After about 15 minutes of delivering his order and hearing no news about people dying on the street, Marcos started getting really impatient.

You have to understand that that all military tanks, all soldiers, and all possible firearms were already dispersed in EDSA. A portion is left in Malacanang to guard the President. That’s like hundreds of tanks. If they fire all their guns and tanks at the same time, everyone in EDSA, including Ramos and Enrile, could turn to powder so fast, Tinkerbell would have been put to shame.

More tanks being stopped
By this time, Marcos started getting worried. What matter is that there were enough people there for the soldiers to stop dead on their tracks and say ‘I really want to fire this baby but ahhhh… don’t think I’d want the blood of these people on my hand ‘coz... quite frankly, they are asking for something reasonable.’

So, soldiers just joined the party.

Marcos was furious and asked his General, Favian Ver, to send more men. Ver said, ‘there’s hardly anyone left, sir’. Marcos cursed and just asked Very to make it happen. Ver tried his best and sent out Air Force Helicopters.

The helicopters were starting to aim that people but just before they fire, they realize that bigger helicopters were aiming back at them.

The freakin brilliant Ramos already contacted the US government and asked for help. So U.S. Helicopters were like, ‘fire and you’re freakin’ dead.

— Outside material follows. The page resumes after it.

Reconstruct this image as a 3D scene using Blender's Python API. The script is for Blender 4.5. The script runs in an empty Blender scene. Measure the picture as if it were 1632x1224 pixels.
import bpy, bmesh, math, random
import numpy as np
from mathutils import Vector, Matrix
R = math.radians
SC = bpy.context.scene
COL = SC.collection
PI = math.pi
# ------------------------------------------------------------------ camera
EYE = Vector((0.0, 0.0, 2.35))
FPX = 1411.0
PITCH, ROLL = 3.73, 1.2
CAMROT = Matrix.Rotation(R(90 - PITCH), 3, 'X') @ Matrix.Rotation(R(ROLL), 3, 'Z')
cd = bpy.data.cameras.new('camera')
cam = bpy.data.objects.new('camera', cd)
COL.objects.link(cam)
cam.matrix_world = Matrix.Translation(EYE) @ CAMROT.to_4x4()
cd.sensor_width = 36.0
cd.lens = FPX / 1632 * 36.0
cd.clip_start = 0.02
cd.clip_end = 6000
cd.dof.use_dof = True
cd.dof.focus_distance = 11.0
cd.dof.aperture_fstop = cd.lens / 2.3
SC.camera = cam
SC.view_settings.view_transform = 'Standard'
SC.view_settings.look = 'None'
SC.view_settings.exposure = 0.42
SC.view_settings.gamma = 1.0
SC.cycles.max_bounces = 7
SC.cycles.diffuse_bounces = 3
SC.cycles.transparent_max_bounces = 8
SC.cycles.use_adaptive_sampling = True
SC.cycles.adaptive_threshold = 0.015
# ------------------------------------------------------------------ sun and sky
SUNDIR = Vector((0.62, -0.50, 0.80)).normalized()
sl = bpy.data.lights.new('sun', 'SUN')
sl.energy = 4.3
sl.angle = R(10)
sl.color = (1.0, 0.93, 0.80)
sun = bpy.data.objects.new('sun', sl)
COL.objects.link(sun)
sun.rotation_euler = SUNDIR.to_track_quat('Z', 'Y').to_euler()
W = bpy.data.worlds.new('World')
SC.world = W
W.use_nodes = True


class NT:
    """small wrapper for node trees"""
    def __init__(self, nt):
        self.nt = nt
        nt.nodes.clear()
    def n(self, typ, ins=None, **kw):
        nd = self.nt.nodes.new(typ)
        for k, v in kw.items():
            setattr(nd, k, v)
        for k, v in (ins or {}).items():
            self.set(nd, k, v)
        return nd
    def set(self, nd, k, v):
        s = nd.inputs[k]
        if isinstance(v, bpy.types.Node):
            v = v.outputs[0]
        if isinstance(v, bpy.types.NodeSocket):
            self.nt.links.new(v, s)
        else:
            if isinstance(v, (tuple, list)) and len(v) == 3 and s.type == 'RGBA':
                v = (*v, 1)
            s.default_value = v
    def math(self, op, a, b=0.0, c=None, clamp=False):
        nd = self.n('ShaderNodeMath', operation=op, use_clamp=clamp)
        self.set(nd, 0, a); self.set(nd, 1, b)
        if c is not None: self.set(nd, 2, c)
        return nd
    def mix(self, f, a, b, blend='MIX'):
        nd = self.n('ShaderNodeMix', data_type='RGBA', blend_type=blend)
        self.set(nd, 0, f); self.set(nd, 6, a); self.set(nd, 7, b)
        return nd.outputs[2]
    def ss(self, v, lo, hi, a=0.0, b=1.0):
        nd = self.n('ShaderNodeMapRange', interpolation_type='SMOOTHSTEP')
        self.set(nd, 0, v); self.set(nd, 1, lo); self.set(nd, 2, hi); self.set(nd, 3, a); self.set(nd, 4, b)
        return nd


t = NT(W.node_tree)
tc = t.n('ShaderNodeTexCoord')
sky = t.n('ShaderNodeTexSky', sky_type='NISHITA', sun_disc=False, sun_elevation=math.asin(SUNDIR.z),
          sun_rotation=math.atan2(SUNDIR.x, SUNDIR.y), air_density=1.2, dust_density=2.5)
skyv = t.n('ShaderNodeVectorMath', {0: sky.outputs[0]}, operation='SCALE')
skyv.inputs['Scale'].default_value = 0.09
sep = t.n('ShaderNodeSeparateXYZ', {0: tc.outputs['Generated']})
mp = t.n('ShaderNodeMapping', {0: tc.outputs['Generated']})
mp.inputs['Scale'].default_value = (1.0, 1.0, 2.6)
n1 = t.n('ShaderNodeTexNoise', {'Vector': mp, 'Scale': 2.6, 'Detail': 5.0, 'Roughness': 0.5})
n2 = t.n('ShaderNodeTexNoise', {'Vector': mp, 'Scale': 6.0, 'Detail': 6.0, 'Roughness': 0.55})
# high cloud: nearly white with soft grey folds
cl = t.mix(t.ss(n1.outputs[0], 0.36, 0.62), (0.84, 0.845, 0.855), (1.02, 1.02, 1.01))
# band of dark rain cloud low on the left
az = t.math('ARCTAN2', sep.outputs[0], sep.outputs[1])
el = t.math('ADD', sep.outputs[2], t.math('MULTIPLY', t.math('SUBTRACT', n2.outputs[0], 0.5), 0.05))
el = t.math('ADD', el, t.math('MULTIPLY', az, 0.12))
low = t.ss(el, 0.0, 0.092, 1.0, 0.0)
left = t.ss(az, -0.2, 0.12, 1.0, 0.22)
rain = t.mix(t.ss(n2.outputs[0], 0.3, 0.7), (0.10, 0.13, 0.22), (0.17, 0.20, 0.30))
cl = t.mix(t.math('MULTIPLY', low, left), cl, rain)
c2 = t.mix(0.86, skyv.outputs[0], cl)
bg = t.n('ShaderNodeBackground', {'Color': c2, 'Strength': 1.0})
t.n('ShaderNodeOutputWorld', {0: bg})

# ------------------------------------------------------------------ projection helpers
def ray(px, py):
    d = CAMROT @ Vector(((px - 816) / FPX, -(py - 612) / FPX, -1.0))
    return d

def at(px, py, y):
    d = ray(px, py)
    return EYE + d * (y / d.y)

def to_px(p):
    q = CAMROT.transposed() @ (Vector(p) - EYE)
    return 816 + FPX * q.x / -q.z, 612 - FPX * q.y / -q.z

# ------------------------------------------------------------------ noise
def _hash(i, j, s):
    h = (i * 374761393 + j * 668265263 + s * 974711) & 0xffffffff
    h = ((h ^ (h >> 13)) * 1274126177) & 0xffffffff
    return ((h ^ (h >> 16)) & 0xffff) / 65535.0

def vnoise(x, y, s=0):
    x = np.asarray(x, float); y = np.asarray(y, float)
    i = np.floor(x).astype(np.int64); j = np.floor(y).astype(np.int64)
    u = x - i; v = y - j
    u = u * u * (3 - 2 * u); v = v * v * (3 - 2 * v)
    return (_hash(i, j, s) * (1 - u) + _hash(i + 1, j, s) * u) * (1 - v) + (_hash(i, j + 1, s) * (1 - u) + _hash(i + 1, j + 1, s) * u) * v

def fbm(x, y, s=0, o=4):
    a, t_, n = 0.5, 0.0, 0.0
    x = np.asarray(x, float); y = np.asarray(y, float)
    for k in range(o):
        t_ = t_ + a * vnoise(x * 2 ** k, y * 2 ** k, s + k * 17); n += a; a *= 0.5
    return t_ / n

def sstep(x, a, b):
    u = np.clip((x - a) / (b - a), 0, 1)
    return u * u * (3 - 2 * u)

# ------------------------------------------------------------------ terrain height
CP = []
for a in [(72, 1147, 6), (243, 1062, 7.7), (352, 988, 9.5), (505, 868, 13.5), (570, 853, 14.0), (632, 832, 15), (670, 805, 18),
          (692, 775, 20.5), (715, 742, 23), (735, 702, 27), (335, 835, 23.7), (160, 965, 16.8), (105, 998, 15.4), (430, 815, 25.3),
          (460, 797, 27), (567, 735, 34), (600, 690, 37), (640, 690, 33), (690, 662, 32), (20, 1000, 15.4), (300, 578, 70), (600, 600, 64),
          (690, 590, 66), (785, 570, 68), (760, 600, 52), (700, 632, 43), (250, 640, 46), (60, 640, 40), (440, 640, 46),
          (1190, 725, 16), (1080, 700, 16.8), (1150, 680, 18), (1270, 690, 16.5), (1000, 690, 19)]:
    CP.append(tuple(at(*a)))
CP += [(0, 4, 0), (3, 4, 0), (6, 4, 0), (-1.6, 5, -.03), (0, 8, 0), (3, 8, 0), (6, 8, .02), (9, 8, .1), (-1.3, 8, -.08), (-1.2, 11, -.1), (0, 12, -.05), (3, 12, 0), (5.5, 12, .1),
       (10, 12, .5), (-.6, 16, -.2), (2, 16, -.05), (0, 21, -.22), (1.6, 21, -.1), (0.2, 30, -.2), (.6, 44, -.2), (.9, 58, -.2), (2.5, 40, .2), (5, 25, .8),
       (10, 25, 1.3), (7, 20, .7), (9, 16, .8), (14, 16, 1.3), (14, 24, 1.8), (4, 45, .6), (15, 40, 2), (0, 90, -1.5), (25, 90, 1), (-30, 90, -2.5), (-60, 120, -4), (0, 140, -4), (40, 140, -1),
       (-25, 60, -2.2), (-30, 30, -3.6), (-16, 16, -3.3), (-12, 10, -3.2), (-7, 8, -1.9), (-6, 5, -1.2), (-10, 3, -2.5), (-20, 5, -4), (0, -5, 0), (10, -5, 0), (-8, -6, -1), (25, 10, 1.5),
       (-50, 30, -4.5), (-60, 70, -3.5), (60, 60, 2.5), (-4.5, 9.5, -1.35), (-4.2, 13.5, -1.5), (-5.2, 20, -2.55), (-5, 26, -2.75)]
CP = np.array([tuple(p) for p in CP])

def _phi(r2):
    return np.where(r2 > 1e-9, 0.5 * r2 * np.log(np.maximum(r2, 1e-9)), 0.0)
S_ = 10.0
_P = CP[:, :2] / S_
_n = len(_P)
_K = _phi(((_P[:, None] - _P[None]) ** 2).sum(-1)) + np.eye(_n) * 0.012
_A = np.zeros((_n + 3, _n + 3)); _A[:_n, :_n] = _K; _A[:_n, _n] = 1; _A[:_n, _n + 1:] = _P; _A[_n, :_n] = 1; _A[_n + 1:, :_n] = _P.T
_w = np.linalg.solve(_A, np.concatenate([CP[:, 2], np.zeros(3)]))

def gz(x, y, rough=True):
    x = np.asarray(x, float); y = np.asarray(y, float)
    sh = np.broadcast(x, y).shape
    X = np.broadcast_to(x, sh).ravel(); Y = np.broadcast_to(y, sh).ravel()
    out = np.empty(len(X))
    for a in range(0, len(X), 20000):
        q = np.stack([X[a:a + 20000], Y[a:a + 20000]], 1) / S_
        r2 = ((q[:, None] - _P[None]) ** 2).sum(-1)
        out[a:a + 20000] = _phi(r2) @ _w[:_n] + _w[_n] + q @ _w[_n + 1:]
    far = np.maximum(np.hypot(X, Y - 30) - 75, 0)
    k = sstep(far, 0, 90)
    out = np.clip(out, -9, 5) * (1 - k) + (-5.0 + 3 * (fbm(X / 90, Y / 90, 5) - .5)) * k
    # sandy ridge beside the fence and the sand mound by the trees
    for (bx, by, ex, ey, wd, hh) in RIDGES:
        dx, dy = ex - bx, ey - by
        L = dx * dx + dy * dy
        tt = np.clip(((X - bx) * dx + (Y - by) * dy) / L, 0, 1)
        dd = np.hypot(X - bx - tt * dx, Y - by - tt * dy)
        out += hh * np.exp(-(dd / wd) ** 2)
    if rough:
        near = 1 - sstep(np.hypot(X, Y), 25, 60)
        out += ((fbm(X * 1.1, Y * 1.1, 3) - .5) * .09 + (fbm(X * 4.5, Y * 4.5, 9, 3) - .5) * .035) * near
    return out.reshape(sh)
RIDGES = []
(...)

Our helicopters turned back and joined the other soldiers who were already partying in EDSA. After five long days, Marcos was escorted out of Malacanang and onto Palau.

No one died, not a single person died.

With nothing but food, Zest effin’ O, water, and roses, Filipino people overthrew the government.

This is the first bloodless revolution EVER. It his international news and inspired other countries who were also going through a lot of shit to do the same thing. China was the first to copy. Who else, right? They gathered in TiananmenSqaure. They were shot and bombed on sight.

Other countries followed, no one is yet to succeed. They all fail to understand that only badass people can do something as badass as this.